Wednesday, June 8, 2011

The Invasion of the Galerucella Beetle: Good-bye Purple Loosestrife

No, that is not the title of a new summer movie.  It is what is happening in one of my flower beds.

When I first planted my flower beds back in the 70s, I bought a plant called 'Morden's Pink' Lythrum.  Little did I know that this plant was a member of a very invasive wetland species, the purple loosestrife.  Hey, it was the official Township flower at the time and grew along all the road sides.

When I came into public office in 1988, one of the first things I did was ask the Township Board to change the official flower to the Trillium grandiflorum.  By then, I had learned that Minnesota had already declared the plant invasive.  It took some convincing, but we got it done.

Several years later, the Township's Parks Department released the Galerucella beetle to destroy the plant.  All of the specimens growing down along the branch of the Rouge River behind my house have long since disappeared.  My one plant has kept on growing, with me removing the flowers before they go to seed and digging out any young plants popping up.
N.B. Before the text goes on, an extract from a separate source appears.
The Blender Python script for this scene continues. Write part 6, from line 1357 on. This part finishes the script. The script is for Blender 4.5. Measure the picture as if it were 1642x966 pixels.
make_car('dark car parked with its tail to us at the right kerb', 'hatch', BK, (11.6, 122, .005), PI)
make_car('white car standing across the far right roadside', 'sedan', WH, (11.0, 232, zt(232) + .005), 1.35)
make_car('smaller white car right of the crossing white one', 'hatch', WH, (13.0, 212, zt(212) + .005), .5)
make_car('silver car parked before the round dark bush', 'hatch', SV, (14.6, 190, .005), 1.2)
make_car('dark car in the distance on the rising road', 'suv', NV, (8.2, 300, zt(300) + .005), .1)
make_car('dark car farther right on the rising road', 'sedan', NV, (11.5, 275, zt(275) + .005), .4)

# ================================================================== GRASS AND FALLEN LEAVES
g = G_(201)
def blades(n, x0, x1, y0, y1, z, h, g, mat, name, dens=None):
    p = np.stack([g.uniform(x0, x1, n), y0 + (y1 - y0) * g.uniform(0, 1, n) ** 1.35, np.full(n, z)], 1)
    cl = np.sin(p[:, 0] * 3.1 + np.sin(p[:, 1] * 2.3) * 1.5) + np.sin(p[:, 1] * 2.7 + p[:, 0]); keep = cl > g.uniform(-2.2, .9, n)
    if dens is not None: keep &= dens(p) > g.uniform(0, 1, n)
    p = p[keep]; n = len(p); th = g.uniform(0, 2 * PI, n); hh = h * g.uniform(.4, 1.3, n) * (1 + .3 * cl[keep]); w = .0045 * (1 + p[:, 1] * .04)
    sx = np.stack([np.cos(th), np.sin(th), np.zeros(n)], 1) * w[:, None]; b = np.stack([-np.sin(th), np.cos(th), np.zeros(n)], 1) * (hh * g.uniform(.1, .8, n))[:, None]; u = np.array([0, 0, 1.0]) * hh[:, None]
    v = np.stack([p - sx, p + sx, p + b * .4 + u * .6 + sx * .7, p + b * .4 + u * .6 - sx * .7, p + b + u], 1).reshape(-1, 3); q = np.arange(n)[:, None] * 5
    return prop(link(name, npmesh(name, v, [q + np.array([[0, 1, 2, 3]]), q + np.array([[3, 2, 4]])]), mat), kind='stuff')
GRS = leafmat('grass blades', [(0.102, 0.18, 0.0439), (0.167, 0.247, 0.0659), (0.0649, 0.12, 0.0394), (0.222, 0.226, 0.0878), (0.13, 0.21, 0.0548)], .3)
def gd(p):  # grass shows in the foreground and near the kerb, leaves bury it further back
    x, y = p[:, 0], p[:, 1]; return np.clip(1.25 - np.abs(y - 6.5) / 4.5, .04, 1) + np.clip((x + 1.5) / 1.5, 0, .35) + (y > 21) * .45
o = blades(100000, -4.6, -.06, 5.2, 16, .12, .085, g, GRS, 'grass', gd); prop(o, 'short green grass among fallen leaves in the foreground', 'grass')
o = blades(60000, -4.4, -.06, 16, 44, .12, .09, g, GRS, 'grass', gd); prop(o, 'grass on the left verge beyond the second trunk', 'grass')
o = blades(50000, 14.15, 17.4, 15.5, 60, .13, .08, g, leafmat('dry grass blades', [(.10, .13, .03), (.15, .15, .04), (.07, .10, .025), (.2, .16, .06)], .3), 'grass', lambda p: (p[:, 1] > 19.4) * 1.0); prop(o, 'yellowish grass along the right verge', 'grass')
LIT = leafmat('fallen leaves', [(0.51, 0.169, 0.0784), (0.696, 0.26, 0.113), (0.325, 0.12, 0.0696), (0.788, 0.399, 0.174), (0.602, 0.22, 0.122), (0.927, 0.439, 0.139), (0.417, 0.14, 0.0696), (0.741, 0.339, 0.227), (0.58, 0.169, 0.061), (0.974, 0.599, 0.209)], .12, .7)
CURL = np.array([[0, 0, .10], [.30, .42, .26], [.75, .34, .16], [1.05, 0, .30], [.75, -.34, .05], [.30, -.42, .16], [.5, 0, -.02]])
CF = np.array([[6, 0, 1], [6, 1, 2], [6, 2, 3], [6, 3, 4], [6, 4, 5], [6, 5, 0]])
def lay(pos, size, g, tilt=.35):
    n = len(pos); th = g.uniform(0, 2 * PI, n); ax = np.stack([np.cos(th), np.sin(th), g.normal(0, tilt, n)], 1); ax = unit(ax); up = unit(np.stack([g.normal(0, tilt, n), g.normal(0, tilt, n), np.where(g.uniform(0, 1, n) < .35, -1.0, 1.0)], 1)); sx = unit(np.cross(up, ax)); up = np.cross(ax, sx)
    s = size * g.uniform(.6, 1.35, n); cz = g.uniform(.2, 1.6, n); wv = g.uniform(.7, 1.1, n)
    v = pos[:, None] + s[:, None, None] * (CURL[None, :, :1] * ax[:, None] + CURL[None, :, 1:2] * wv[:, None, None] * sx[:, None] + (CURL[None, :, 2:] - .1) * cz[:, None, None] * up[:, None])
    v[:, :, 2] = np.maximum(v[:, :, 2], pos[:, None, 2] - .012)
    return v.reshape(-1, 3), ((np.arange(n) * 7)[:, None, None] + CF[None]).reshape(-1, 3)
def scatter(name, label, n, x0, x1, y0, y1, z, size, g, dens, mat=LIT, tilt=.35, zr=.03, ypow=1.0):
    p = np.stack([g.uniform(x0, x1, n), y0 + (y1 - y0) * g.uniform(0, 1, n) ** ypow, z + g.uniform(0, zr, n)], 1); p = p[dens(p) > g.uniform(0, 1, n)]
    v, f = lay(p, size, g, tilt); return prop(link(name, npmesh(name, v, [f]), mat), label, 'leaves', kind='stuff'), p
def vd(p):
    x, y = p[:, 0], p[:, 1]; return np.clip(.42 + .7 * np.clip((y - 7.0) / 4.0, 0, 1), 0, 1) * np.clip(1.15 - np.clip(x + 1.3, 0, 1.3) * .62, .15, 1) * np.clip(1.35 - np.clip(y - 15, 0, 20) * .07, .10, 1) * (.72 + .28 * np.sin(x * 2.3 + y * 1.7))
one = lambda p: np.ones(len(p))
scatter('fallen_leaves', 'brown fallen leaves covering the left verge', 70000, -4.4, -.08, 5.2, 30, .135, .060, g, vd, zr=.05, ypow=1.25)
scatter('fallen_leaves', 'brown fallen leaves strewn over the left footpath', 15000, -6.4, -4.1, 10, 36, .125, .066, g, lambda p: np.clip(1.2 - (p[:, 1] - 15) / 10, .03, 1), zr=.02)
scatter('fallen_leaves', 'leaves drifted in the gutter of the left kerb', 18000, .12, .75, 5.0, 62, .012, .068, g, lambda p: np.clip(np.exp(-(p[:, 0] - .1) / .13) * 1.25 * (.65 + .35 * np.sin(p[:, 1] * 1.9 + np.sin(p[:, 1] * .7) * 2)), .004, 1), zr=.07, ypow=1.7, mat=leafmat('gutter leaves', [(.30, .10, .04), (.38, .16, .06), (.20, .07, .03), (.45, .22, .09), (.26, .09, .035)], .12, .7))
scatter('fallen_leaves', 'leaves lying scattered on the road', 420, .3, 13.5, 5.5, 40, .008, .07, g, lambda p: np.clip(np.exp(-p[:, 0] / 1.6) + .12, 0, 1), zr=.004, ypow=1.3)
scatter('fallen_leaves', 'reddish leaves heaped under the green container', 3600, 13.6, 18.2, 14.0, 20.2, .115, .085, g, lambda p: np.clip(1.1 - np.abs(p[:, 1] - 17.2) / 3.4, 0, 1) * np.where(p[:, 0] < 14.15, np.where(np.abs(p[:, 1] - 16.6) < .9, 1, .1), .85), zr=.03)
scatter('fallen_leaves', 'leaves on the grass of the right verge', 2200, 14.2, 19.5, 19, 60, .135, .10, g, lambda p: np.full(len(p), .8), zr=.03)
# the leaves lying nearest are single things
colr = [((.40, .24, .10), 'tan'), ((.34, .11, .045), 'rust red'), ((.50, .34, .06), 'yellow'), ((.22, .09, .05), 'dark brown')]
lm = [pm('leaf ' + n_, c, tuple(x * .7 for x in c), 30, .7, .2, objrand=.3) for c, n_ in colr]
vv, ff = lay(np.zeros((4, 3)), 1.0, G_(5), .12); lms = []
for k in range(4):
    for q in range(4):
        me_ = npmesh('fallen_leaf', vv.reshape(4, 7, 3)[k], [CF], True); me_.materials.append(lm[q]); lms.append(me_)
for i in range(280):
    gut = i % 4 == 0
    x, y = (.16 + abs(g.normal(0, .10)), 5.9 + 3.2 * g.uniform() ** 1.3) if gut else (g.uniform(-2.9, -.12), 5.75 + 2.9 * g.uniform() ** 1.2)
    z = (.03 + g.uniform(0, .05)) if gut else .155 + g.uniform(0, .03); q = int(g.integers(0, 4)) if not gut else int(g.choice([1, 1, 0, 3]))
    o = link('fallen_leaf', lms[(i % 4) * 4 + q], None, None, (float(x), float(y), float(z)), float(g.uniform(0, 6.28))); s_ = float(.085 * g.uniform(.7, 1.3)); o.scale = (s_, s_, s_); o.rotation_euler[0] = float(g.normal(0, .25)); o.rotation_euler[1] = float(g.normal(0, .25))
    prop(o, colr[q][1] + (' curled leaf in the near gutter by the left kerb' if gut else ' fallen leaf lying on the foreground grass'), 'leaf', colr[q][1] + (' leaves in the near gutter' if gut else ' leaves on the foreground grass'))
That is, up until this year.  The beetles have arrived and are slowly but surely eating the entire plant.  Fortunately, these beetles are not supposed to destroy anything else.  I hope.

I've watched all of the Emerald Ash trees behind my house die off from ash borer.  I know you have seen signs on the highways telling you not to transport firewood. 

Perhaps someone can come up with something that eats buckthorn.  And only buckthorn.  It would save me a ton of work.

Meanwhile, I will go shopping for another tall plant to put in its place.  Maybe another Joe-Pye weed.